Não ignoro, evidentemente, que são muito frágeis, nesta altura, as bases institucionais em que assenta o trabalho de investigação nas ciências sociais e, em particular, na sociologia. Concretamente, é duvidoso que neste domínio se venha a consolidar a prazo um núcleo forte de postos de trabalho minimamente estáveis, sendo previsível, por outro lado, que os níveis de financiamento ao alcance de muitas unidades e equipas de investigação de mérito se reduzam para níveis incompatíveis com estratégias de desenvolvimento científico sustentáveis. Alguma correção das assimetrias atualmente existentes na distribuição das verbas para investigação poderia, ainda assim, atenuar alguns dos efeitos das restrições orçamentais que se perspetivam. Mas, no quadro de dificuldades que tem vindo a desenhar-se, será muito elevado o risco de a atividade científica regular passar a estar determinada pelas contingências da docência universitária, com os efeitos de fragmentação, desprofissionalização e paroquialização que até há algumas décadas atrás condicionavam a investigação em Portugal.
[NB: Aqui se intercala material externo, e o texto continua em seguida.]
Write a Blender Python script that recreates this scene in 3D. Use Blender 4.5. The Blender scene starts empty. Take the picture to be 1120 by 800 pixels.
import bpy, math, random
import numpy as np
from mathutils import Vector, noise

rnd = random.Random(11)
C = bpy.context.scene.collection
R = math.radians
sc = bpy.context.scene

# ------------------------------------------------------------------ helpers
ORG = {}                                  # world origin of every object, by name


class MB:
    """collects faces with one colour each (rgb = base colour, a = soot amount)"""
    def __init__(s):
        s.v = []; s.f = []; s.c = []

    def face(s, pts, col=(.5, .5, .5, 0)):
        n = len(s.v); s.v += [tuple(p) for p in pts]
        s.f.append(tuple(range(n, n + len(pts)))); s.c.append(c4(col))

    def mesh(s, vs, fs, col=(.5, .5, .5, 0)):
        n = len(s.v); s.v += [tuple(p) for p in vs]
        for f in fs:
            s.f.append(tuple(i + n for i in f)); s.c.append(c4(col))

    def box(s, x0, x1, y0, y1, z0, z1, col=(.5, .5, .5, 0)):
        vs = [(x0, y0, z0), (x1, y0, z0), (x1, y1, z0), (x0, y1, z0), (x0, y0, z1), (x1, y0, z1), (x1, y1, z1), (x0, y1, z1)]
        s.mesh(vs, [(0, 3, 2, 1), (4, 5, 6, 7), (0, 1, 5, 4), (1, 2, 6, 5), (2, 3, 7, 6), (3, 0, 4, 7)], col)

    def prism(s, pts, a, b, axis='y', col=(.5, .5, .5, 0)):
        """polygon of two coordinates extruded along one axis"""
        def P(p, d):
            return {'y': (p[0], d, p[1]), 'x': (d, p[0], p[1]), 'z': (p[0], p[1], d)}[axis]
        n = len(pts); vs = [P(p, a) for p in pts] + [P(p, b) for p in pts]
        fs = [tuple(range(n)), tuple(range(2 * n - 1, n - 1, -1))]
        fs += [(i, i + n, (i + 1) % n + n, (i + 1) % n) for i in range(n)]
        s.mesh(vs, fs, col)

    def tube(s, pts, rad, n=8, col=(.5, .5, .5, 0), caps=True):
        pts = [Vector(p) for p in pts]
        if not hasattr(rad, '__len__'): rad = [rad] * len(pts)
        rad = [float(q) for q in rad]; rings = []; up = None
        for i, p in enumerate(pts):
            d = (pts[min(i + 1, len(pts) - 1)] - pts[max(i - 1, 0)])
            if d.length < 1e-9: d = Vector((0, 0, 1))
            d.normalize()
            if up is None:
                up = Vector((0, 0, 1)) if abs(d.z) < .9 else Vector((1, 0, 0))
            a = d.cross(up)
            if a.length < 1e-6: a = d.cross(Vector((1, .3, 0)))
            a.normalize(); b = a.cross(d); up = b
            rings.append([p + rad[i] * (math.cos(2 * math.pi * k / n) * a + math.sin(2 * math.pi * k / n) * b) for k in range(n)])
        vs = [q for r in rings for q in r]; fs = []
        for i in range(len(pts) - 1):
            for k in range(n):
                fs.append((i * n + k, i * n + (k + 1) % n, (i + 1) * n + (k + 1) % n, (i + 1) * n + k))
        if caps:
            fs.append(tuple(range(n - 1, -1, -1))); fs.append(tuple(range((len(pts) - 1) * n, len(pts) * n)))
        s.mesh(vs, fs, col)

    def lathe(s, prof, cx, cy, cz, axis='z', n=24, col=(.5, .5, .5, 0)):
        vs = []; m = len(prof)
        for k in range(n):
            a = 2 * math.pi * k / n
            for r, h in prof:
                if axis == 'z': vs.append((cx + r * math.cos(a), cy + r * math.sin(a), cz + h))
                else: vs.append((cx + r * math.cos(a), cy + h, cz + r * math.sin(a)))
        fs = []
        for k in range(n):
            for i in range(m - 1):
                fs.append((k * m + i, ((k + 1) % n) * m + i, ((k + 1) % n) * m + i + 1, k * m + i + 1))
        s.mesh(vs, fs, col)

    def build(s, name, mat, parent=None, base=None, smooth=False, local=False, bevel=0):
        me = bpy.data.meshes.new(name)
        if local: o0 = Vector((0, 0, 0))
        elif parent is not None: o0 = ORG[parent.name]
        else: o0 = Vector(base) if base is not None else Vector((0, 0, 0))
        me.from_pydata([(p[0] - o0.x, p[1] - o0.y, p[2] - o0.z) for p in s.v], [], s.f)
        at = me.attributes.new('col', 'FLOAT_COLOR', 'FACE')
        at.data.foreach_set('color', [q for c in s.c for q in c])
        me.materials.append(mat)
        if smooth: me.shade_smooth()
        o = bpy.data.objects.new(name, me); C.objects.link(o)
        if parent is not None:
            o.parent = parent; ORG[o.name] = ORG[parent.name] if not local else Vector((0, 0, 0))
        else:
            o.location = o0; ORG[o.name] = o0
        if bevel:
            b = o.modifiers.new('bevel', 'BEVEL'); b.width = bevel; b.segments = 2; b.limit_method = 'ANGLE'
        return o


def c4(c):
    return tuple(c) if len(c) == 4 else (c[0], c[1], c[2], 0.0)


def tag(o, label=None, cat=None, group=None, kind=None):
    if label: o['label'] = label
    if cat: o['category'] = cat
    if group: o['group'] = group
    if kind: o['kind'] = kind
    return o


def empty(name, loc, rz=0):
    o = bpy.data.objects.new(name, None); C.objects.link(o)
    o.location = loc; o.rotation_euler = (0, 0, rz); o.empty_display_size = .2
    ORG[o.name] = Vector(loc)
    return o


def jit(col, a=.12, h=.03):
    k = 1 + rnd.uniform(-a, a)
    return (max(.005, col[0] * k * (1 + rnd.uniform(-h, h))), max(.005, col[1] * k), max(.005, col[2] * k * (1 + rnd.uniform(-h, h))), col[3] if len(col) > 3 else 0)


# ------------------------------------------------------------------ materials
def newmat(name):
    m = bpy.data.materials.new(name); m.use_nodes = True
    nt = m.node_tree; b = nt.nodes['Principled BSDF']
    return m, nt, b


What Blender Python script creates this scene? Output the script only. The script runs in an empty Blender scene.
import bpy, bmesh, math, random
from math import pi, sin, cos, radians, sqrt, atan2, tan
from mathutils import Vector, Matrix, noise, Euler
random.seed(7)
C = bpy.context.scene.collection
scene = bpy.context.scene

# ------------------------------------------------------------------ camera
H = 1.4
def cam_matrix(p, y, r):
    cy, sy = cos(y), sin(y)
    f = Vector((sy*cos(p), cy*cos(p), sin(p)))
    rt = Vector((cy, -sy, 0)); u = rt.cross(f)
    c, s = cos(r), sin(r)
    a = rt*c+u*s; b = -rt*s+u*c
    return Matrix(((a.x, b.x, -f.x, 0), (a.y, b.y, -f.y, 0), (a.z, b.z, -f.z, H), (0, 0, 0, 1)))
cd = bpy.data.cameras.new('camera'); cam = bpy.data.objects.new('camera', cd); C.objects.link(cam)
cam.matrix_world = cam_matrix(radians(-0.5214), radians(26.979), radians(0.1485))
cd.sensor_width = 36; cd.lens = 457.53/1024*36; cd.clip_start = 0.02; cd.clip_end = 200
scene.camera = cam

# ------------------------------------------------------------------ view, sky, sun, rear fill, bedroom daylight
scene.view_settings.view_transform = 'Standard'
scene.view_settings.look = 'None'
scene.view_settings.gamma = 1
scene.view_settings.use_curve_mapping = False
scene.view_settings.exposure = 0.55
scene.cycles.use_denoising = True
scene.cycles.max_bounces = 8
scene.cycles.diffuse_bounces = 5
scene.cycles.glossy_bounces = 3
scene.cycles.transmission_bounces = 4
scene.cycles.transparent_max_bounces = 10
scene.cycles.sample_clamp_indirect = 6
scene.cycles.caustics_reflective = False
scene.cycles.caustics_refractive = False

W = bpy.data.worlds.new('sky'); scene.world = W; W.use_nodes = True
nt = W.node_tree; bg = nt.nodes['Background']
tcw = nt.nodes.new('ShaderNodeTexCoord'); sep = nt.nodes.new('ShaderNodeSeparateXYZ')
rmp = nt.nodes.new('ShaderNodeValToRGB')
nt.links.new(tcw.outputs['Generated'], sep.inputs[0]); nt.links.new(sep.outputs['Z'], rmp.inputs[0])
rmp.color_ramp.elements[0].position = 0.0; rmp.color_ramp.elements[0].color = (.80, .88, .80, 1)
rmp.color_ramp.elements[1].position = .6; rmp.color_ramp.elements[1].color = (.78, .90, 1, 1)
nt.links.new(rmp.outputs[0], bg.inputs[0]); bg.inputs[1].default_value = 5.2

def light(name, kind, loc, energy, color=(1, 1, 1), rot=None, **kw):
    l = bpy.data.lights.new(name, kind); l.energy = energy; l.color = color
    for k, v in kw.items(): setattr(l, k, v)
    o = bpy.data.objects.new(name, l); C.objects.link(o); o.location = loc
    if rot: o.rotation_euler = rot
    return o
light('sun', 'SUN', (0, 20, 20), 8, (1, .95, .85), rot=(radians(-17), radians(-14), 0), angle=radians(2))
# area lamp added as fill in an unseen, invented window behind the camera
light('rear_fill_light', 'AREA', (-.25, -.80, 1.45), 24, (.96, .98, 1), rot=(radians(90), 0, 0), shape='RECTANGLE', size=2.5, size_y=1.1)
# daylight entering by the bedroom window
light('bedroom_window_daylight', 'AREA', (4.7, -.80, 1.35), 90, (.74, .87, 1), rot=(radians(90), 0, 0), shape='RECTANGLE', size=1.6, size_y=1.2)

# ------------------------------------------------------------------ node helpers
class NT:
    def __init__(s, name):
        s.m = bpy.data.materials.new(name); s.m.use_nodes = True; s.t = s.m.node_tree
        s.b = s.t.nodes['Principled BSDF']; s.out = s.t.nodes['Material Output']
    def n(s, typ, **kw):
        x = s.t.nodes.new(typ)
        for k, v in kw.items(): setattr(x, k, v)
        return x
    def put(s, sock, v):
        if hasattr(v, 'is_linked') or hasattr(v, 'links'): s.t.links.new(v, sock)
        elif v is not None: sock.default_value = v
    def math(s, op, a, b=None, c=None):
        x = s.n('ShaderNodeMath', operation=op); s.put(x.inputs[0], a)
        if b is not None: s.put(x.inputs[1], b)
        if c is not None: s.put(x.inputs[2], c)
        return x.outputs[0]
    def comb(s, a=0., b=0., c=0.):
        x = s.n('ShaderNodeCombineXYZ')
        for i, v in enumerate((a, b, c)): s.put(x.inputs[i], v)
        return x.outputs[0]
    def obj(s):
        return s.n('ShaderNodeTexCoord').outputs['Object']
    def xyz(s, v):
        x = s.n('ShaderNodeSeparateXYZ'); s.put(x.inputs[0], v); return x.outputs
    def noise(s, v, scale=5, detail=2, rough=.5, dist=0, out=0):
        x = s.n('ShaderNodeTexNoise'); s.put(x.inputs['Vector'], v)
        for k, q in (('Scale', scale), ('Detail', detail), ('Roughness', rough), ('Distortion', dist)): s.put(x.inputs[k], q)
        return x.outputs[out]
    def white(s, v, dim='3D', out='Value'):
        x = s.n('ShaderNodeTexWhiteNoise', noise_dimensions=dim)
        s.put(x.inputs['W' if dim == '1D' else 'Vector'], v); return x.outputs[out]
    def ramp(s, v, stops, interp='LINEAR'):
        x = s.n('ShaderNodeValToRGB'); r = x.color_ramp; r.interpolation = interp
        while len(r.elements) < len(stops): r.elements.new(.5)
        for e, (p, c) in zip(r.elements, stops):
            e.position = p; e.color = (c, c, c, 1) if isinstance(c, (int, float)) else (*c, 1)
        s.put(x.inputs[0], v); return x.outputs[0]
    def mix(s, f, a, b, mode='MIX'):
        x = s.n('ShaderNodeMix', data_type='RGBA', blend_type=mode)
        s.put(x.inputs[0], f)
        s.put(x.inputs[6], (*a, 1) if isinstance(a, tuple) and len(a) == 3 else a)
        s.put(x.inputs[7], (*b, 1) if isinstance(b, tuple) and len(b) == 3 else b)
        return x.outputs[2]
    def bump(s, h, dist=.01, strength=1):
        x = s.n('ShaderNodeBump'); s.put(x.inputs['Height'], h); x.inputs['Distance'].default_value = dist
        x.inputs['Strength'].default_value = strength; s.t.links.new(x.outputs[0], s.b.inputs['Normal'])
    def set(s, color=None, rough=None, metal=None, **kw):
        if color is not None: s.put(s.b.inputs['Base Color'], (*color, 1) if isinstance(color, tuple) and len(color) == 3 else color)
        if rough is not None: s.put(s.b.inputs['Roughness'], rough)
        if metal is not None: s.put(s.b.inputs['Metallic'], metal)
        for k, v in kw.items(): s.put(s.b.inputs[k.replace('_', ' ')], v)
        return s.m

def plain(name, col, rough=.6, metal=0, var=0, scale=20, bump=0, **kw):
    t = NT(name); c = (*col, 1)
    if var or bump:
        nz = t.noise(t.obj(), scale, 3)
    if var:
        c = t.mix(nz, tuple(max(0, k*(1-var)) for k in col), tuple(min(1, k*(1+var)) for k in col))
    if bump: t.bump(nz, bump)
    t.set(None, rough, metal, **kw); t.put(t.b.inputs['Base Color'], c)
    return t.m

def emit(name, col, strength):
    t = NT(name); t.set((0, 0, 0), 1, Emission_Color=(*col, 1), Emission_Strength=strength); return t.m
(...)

Admito que, para contrariar, neste campo, os efeitos da crise económico-financeira, se possam explorar modalidades de apoio à atividade de investigação distintas das que, nas últimas décadas, foram instituídas no sistema científico nacional. É nesse sentido que se orienta o que disse anteriormente a propósito das relações entre investigação fundamental e serviço à comunidade, sociologia académica e “public sociology”. Parece-me, contudo, que a reflexão sobre o modo de explorar estas possibilidades, sem pôr em causa condições de efetiva autonomia científica para os investigadores, está ainda em fase algo embrionária – deixando-se enredar, não raramente, nas teias do wishful thinking.